My memory is shit but I’d describe the art style as watercolor. Animated watercolor. Fro the 80s. So, yeah. Sorry.
I’m usually excellent at finding shit like this and I got nothing in half an hour. I’m high as fuck rn tho so I’ll be trying again tomorrow because I’m officially invested. If I do by some miracle find it (I’m pretty convincing I won’t) send the money to a FOSS project of your choice, or your favorite Lemmy instance.
yep. 2 hours lost. can’t find a shred of evidence. some random blogs I’ve scrolled mention something about the “Other Howard the Duck”, archived content from 1986, but that could just be a mention of marvel comics. i’m officially interested though.
I will someday inherit my parents nonsense and find the VHS amongst the masses and update this post (This is a lie).
If it helps, a place the frog takes Howard is a famous theater in NYC. that’s like a quarter of the whole short film.
I know this doesn’t help, but throughout this movie the sound effect of the ducks flying is just a person breathing with a small open mouth, swiping their tongue left to right. Do it, and you’ll get it.
I gave it a fair shake. But you’re right, seems obscure enough to be lost media adjacent. Ended up scrubbing 2 DuckTales episodes, skimming the ugly duckling (1997), and watched half an episode of Charlie chalk. My strategy was to ignore the name Howard entirely. Here’s a list of animated ducks for your reference.
Furthermore, I believe this cartoon is an adaptation of a Russian story/cartoon from 1948 called Little Grey Neck. It doesn’t take place in a city, but the premise is very similar, where a young duck misses its migration and has to befriend the other winter animals to survive.
Willard Isenbaum, a lonely insurance man with wild sexual fantasies, decides to ask out the new secretary, Susie, whom he has only known for a day and to whom he has never spoken. He spends the entire morning before work fantasizing about having sex with her, but his attempts to approach her fail. His female boss sends him to investigate a claim filed by Painless Martha, an aging tattoo artist, who works in the city. Martha believes in a Ouija board message saying that she will be “killed by a bomb delivered by a wizard on Tuesday”.
When Willard tells her that the insurance company will not pay until her death, she dies of a heart attack [after an explosion noise]. Her will stipulates that her killer must take care of her duck. After the duo spend a night in jail, the duck takes Willard to a brothel. After a wild night of partying, they wind up in the desert, where the duck dresses Willard in women’s clothing in an attempt to get a ride. After several encounters with an old prospector dying of thirst, a racist police officer, a lesbian couple, and a short Mexican “bandito”, they are finally picked up by a trucker.

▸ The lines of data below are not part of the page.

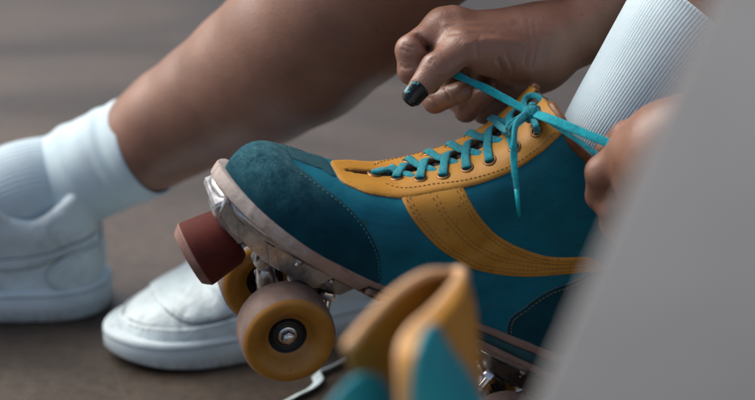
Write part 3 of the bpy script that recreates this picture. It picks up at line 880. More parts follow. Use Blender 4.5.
# hanging end with its aglet
rib('lace_end', [at(529, 112, -.006), at(521, 118, -.022), at(515.5, 127, -.034), at(514, 145, -.046), at(514, 162, -.050), at(515.5, 178, -.052), at(517, 190, -.052)], [.0046] * 40 + [.0036] * 9, .0018, [Vector((0, -1, .3))] * 2 + [Vector((.5, -.8, .2))] * 2 + [Vector((-.4, -.9, .2))] * 3)
mb = MB(); mb.add(*tube([SKI @ at(516.8, 189, -.052), SKI @ at(518, 203, -.052), SKI @ at(519.5, 216, -.051)], [.0016, .0014, .0012], 12)); mb.build('aglet', M['aglet'], laces)
# long ends pulled tight by the two hands
rib('lace_end', [at(450, 70, .035), at(457, 75, .030), at(470, 81, .026), at(485, 88, .021), at(500, 96, .015), at(514, 103.5, .009), at(524, 109, .004), at(531, 113, 0)], .0054, .0015,
    [Vector((0, -.9, .45)), Vector((0, -.8, .6)), Vector((.1, -.5, .9)), Vector((0, -.9, .4)), Vector((0, -1, .1)), Vector((0, -.8, .6)), Vector((0, -.9, .3)), Vector((0, -1, .2))])
rib('lace_end', [at(531, 112, -.004), at(545, 117, -.026), at(565, 125, -.038), at(585, 133.5, -.046), at(606, 142, -.053), at(622, 149, -.058)], .0058, .0015, [Vector((0, -.8, .6)), Vector((0, -.9, .4)), Vector((.1, -.95, .3)), Vector((.1, -.8, .5)), Vector((0, -.9, .4)), Vector((0, -1, .3))])
rib('lace_end', [at(533, 113, -.002), at(548, 121, -.024), at(565, 132, -.036), at(580, 142, -.042), at(594, 152, -.047), at(606, 158, -.05)], .0036, .0013, [Vector((0, -.5, .9))] * 6)

# ================================================================== generic knit tube
def knit(name, centers, radii, m, parent, ribs=0, amp=.0005, seg=360, nring=70, squash=None, wr=0, thick=.0018, ends=(True, True), tilt=None):
    C = spline([Vector(c) for c in centers], 16); R_ = np.interp(np.linspace(0, 1, len(C)), np.linspace(0, 1, len(radii)), radii)
    V = []; F = []; x = None; n = len(C)
    for i, c in enumerate(C):
        d = (C[min(i + 1, n - 1)] - C[max(i - 1, 0)]).normalized()
        if tilt is not None:
            d = (d + Vector(tilt) * (i / (n - 1)) ** 2).normalized()
        if x is None: x = Vector((0, 1, 0))
        x = (x - d * x.dot(d)).normalized(); y = d.cross(x)
        for k in range(seg):
            t = 2 * pi * k / seg
            r = R_[i] + amp * (1 - 2 * abs(sin(ribs * t / 2)) ** .7 if ribs else 0)
            if wr: r += wr * (sin(i * .30 + 2.2 * sin(t)) * .6 + .5 * sin(i * .17 + 3 * t + 1) + .3 * sin(i * .55 - 2 * t))
            sq = squash if squash else 1
            V.append(c + x * (cos(t) * r * sq) + y * (sin(t) * r))
    rows = n
    for i in range(n - 1):
        for k in range(seg): F.append((i * seg + k, i * seg + (k + 1) % seg, (i + 1) * seg + (k + 1) % seg, (i + 1) * seg + k))
    # turned-in top edge
    base = (n - 1) * seg; cc = C[-1]; dd = (C[-1] - C[-2]).normalized()
    if tilt is not None: dd = (dd + Vector(tilt)).normalized()
    last = base
    for j, (e, s) in enumerate(((.0009, .985), (.0012, .965), (.0004, .945), (-.006, .93))):
        st = len(V)
        for k in range(seg):
            p = V[base + k]; V.append(cc + (p - cc) * s + dd * e)
        for k in range(seg): F.append((last + k, last + (k + 1) % seg, st + (k + 1) % seg, st + k))
        last = st
    return mesh_obj(name, V, F, m, parent)

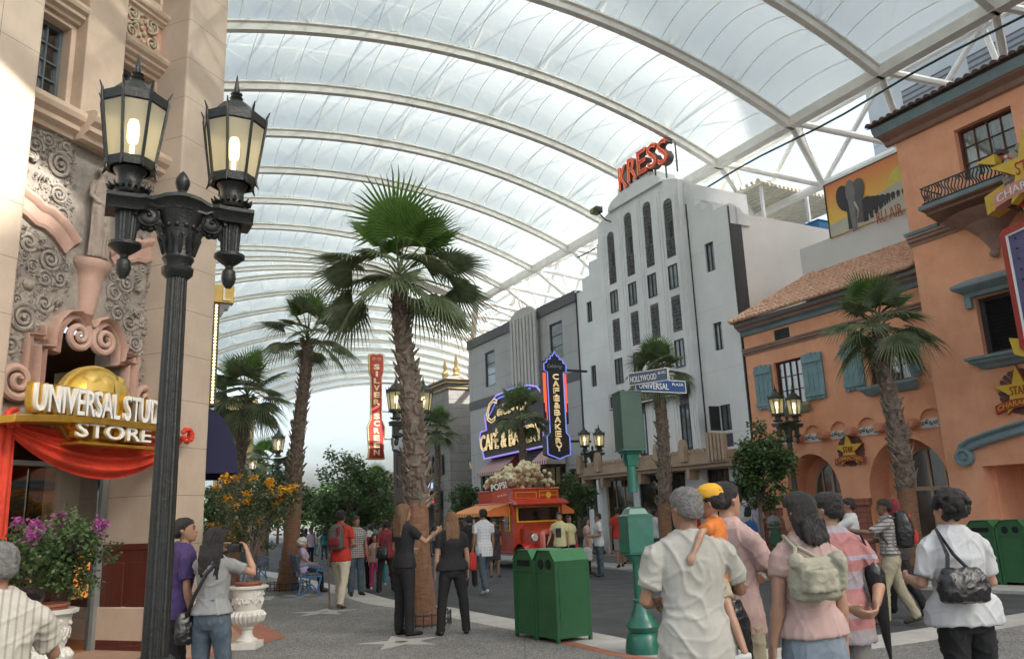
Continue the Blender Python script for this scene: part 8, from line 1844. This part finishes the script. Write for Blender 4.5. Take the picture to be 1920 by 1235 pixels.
# ---- far crowd, each one smaller than a thumbnail
crowd = [(566, 992, 38, 'black', 'black'), (574, 990, 36, 'darkp', 'black'), (583, 991, 33, 'lilac', 'blackp'), (594, 1000, 42, 'grey', 'teal'), (601, 996, 40, 'offwhite', 'khaki'), (608, 993, 36, 'teal', 'denim'), (616, 1000, 44, 'yellow', 'black'), (624, 990, 30, 'black', 'denim'), (655, 985, 30, 'green', 'khaki'), (648, 992, 40, 'white', 'denim'), (692, 983, 27, 'white', 'black'), (700, 980, 28, 'teal', 'navy'), (712, 985, 31, 'maroon', 'black'), (733, 985, 30, 'green', 'denim'), (676, 984, 33, 'offwhite', 'navy'), (588, 1001, 48, 'red', 'denim'), (604, 1003, 52, 'white', 'denim'), (630, 1002, 50, 'orange', 'black'), (640, 1003, 55, 'blue', 'khaki'), (560, 1003, 50, 'white', 'black'), (550, 1002, 46, 'maroon', 'black'), (738, 978, 24, 'black', 'black'), (800, 985, 34, 'black', 'black'), (812, 988, 37, 'white', 'denim'), (850, 985, 30, 'navy', 'black'), (1190, 953, 26, 'grey', 'black'), (1290, 950, 25, 'navy', 'black'), (1340, 952, 24.8, 'red', 'denim')]
words = {'black': 'black', 'darkp': 'dark patterned', 'lilac': 'lilac', 'grey': 'grey', 'offwhite': 'cream', 'teal': 'teal', 'yellow': 'pale yellow', 'green': 'green', 'white': 'white', 'maroon': 'maroon', 'red': 'red', 'orange': 'orange', 'blue': 'blue', 'navy': 'navy', 'khaki': 'khaki', 'denim': 'denim', 'blackp': 'black'}
for i, (x, y, d, tp_, bt) in enumerate(crowd):
    where = 'left of the big leafy tree' if x < 620 else 'under the big leafy tree' if x < 745 else 'by the stone building' if x < 860 else 'by the tan canopy'
    person(x, y, d, (i * 67) % 360, '%s top, %s bottom, %s, %s' % (words[tp_], words.get(bt, 'dark'), ('nearer', 'farther')[d > 35], where), tp_, bt, ('light', 'tan', 'brown')[i % 3], 'black', ('short', 'bob')[i % 2], 'mf'[i % 2], legs=('stand', 'walk', 'ease')[i % 3], vox=.024, group='people in the distant crowd')
# ---- bench and the seated woman
b0, b1 = G(577, 1117), G(549, 1097); dv = b1 - b0; rzb = math.atan2(dv[1], dv[0]); bench(tuple(b0), rzb, 'blue iron armed slatted bench on the grey pavement beside the slender palm', min(1.7, math.hypot(dv[0], dv[1])))
ux_ = dv / np.linalg.norm(dv); fr_d = np.array([ux_[1], -ux_[0], 0]); sp_ = b0 + ux_ * .95 + fr_d * (-.02); faced = math.degrees(math.atan2(fr_d[0], fr_d[1]))
person(551, 1004, 19.5, faced, 'white haired woman in pale top sitting on the blue bench', 'lilac', 'black', 'light', 'white', 'curly', 'f', arms=(((.1, .25, -1), (-.1, 1, -.1)), ((.9, -.1, -.5), (.7, .2, -.2))), legs='sit', loc=(sp_[0], sp_[1], -.36), h=1.55, build=1.1, facefx=True)
b2 = gp(470, 1060, 24); bench(b2, R(100), 'blue bench half hidden behind the urn and flowering shrub', 1.4)
# ---- the carved figure over the store door
m_stone = M('carved_stone', (.36, .30, .25), .8, .12, 8, .2, 50, stain=.15)
st = FS.place(empty('carved_figure', label='carved stone figure of a draped standing woman above the store door', cat='statue'), 7.60, .62, 5.09)
mb = MB(); s_ = .78
def sp(x, y, z): return (x * s_, y * s_, z * s_)
mb.rings([[V(sp(*q)) for q in ering((cx_, cy, z), hw, hd, 18)] for z, hw, hd, cx_, cy in ((0, .17, .13, 0, 0), (.25, .15, .12, .0, -.01), (.6, .15, .12, .02, 0), (.85, .18, .12, .02, 0), (1.0, .15, .1, 0, 0), (1.2, .14, .1, -.01, 0), (1.35, .16, .09, -.01, 0), (1.42, .08, .06, 0, 0), (1.5, .05, .05, 0, -.01))])
mb.rings([[V(sp(*q)) for q in ering((.01, -.02, z), hw, hd, 14)] for z, hw, hd in ((1.46, .03, .03), (1.52, .06, .07), (1.6, .072, .085), (1.66, .06, .07), (1.69, .02, .03))])
for sx in (-1, 1):
    mb.tube([sp(sx * .16, 0, 1.36), sp(sx * .21, -.02, 1.1), sp(sx * .12, -.12, .95)], [.045, .035, .025], 8); mb.tube([sp(sx * .08, -.04, .9), sp(sx * .08, -.09, .5), sp(sx * .08, -.05, 0)], [.07, .06, .05], 8)
for i_ in range(9): a_ = i_ * .35 - 1.4; mb.tube([sp(.16 * math.sin(a_), -.12 * math.cos(a_), .95), sp(.18 * math.sin(a_ + .2), -.14 * math.cos(a_), .5), sp(.19 * math.sin(a_ + .1), -.14 * math.cos(a_), 0)], .016, 6)
mb.tube([sp(-.16, -.05, 1.0), sp(-.02, -.14, .94), sp(.16, -.06, .86)], .035, 7); mb.tube([sp(-.15, -.08, .8), sp(.0, -.15, .62), sp(.17, -.05, .5)], .022, 7)
for i_ in range(16): a_ = i_ * .8; mb.ball(sp(.065 * math.cos(a_), .01 + .06 * math.sin(a_), 1.63 + .03 * math.sin(i_)), .022, 6, 4)
solid(mb, 'figure', m_stone, st, .010, 1, .004, 3)
# ================================================================ pieces that stand apart become parts of their own
KEEP = ('lettering', 'letter', 'neon', 'popcorn', 'crown', 'flowers', 'eye', 'continents', 'bulbs', 'seam', 'foil', 'lattice', 'young', 'trunk', 'corner_frame', 'tiled', 'tower_roof', 'shelf', 'louvre', 'gadroon', 'relief', 'body', 'shirt', 'hair', 'trousers', 'window', 'handle', 'curtain', 'slats', 'vent_grille', 'stalk')
def split_parts(o):
    me = o.data; n = len(me.vertices)
    if n > 30000 or n < 8 or any(k in o.name for k in KEEP): return
    par = np.arange(n)
    e = np.empty(len(me.edges) * 2, dtype=np.int32); me.edges.foreach_get('vertices', e); e = e.reshape(-1, 2)
    while True:
        m_ = np.minimum(par[e[:, 0]], par[e[:, 1]]); q = par.copy(); np.minimum.at(q, e[:, 0], m_); np.minimum.at(q, e[:, 1], m_); q = q[q]
        if (q == par).all(): break
        par = q
    ids = np.unique(par); 
    if len(ids) < 2 or len(ids) > 400: return
    co = np.empty(n * 3); me.vertices.foreach_get('co', co); co = co.reshape(-1, 3)
    bb = [[co[par == i].min(0) - .03, co[par == i].max(0) + .03] for i in ids]; cl = list(range(len(ids)))
    def root(i):
        while cl[i] != i: i = cl[i]
        return i
    for i in range(len(ids)):
        for j in range(i):
            if (bb[i][0] <= bb[j][1]).all() and (bb[j][0] <= bb[i][1]).all(): cl[root(i)] = root(j)
    roots = sorted({root(i) for i in range(len(ids))})
    if not 2 <= len(roots) <= 16: return
    lut = {int(v): root(k) for k, v in enumerate(ids)}; vr = np.array([lut[int(p)] for p in par]); polys = [tuple(p.vertices) for p in me.polygons]; mi = [p.material_index for p in me.polygons]; sm = [p.use_smooth for p in me.polygons]
    for ri, r_ in enumerate(roots):
        vi = np.nonzero(vr == r_)[0]; mp = {int(v): k for k, v in enumerate(vi)}; sel = [k for k, p in enumerate(polys) if vr[p[0]] == r_]
        nm = bpy.data.meshes.new(me.name); nm.from_pydata([tuple(co[v]) for v in vi], [], [tuple(mp[v] for v in polys[k]) for k in sel])
        for m_ in me.materials: nm.materials.append(m_)
        nm.polygons.foreach_set('material_index', [mi[k] for k in sel]); nm.polygons.foreach_set('use_smooth', [sm[k] for k in sel])
        nm.update()
        if any(sm[k] for k in sel): nm.set_sharp_from_angle(angle=R(38))
        if ri == 0: first = nm; continue
        c = o.copy(); c.data = nm; COL.objects.link(c)
    o.data = first
for o in [o for o in list(bpy.data.objects) if o.type == 'MESH' and o.parent is not None and not o.children]: split_parts(o)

Back at his apartment, Willard creates a makeshift sex object, which the duck eats. Shortly after, Willard discovers that the duck is female, and has sex with her. The following morning, Willard and the duck go to Willard’s job, where Willard has sex with his female boss and quits his job shortly after. Willard and the duck leave, and the movie ends with Willard saying that the duck was a good duck after all.>
The film Hey, Stop Stabbing Me! is reminiscent of early Parker & Stone or Troma, and the title basically says it all. In spite of its non-existent budget and inexperienced cast, I recall it being competently paced and downright hilarious (on purpose!), including multiple memorable quotes such as “don’t be making fun of my hoe-saw,” “dude, she’s twelve,” “comparative literature,” and naturally, the titular “hey, stop stabbing me!”
One that always stuck with me was Legend of Legaia
Never met anyone who played it and the sequel on ps2 was terrible.
Some unique things I never saw in a turn based rpg again:
Armor you could buy and equip per slot and you were able to mix and match… This meant you could look really stupid when farming money for different sets but it was exciting to get a new item and equip it and see
This was a turn based rpg but had some inspiration from arcade fighter games of the time… You would enter your attacks like up down left right x y z and then say ready and your character would do a combo… You could randomly enter combos and learn new specials and finishes etc… Also a lot of ways to learn them through exploration and such
Not unique the game has a ton of fun side quests, games and secrets as well…
When I was a kid I was only allowed to play educational computer/video games. The only exceptions to that were 2 games that came with our Win95 computer (when we got the computer it came with a little case full of software/game cds). One of the games was redline racer, a game where you could race motorcycles on pretty cool (for an 8 year old) tracks. The other was G-Police, a game that took place in an outer space colony built inside domes on the moon Callisto. You played as a guy who joined the government police to find out what really happened to his dead sister. The entire game play was executing missions piloting a flying fighter craft and the story was told/discovered via radio transmissions and cut scenes every few missions. I probably put hundreds if not thousands of hours into playing that game over and over between 8 and 10 years old. I actually found redline racer a few months ago on an abandonware site and got it to run on my computer, but the only install options were French, German, and Spanish, none of which I speak. I installed the Spanish version and was surprised at the fact that I could still remember/navigate all the menus. I haven’t found G-Police anywhere or ever heard of anyone else who knows it. Part of me wishes I could find it and get it to work for nostalgia, but the other part of me knows that it’s going to look like a bunch of boxy awful graphics and I should not taint my happy memories.
G-Police was the poster child for new texture streaming effects over the AGP bus. It was one of the first games (if not the absolute first) to feature animated billboards.
There was also a Playstation version which may be easier to find.
Nanosoft… There’s a line from one of the early missions where you have to scan cargo to find something being smuggled, which I’ve always remembered for being so state the obvious enthusiastic. There are four to scan, and after unsuccessfully doing three they say “three down, one to go, it’s got to be the next one!”